Among other conditions, the Exchange Offer for each series of Preferred Stock is conditioned upon (a) the holders of at least 66 2/3% of the outstanding shares of each series of Preferred Stock consenting to the Proposed Amendment relating to that series of Preferred Stock and (b) the approval of the Proposed Amendments by holders of a majority of the outstanding shares of our Common Stock.
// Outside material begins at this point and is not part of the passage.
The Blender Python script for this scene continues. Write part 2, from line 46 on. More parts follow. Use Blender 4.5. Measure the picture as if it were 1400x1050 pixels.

Rationale for Participation

We are not making a recommendation as to whether your clients should tender shares. They must make their own investment decision regarding the Exchange Offers and the Consent Solicitation based upon their own assessment of the market value of their Preferred Stock, the likely value of the consideration they may receive in the Exchange Offers, the effect of holding shares of Preferred Stock upon the approval of the Proposed Amendments, their liquidity needs, their investment objectives and any other factors they deem relevant. Your client should carefully read the enclosed Offer to Exchange and Consent Solicitation, which describes the Exchange Offers and the Consent Solicitation in detail, including the Company’s reasons for making the Exchange Offers and various risk factors associated with the Exchange Offers and the Consent Solicitation.

How to Participate

In order for your clients to participate in the Exchange Offers, holders of Preferred Stock are encouraged to contact you to electronically tender their shares into the Exchange Offers on their behalf. The Exchange Offers are open for electronic submission by custodians through DTC’s ATOP system.
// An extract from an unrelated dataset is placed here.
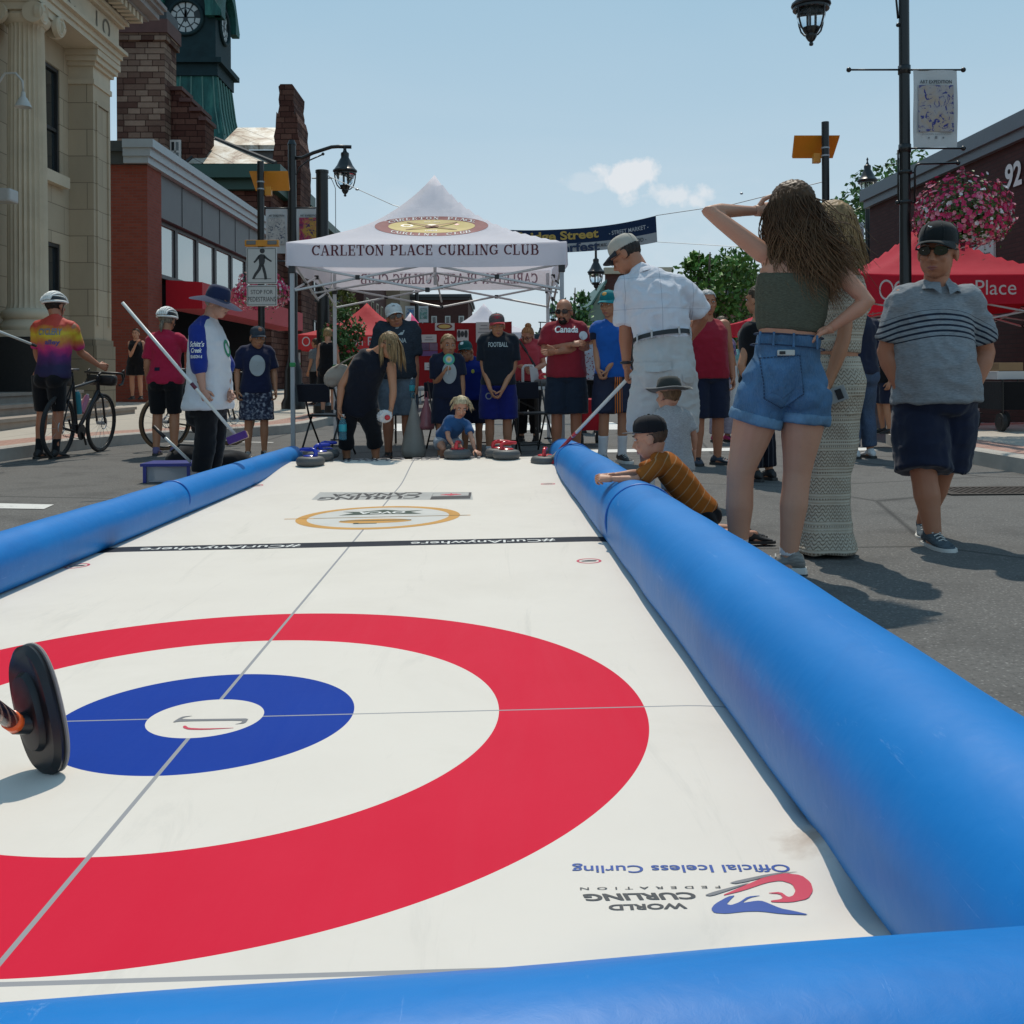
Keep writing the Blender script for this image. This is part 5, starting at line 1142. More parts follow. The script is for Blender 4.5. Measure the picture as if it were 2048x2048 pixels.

Thank you in advance for contacting your clients regarding this transaction. We encourage your clients to please review the enclosed Offer to Exchange and Consent Solicitation for full details and look forward to their response. To the extent you or your clients have any further questions, please do not hesitate to contact the Information Agent, D.F. King & Co., Inc., by telephone at (212) 269-5550 for banks and brokers, and at (888) 280-6942 for all other callers (toll-free), or by email at imh@dfking.com.


Yours Truly,

Impac Mortgage Holdings, Inc.

Nothing contained in this letter or in the enclosed documents shall constitute you or any other person the agent of the Company, the Exchange Agent or any affiliate of any of them, or authorize you or any other person to give any information or use any document or make any statement on behalf of any of them in connection with the Exchange Offers other than the enclosed documents and the statements contained therein.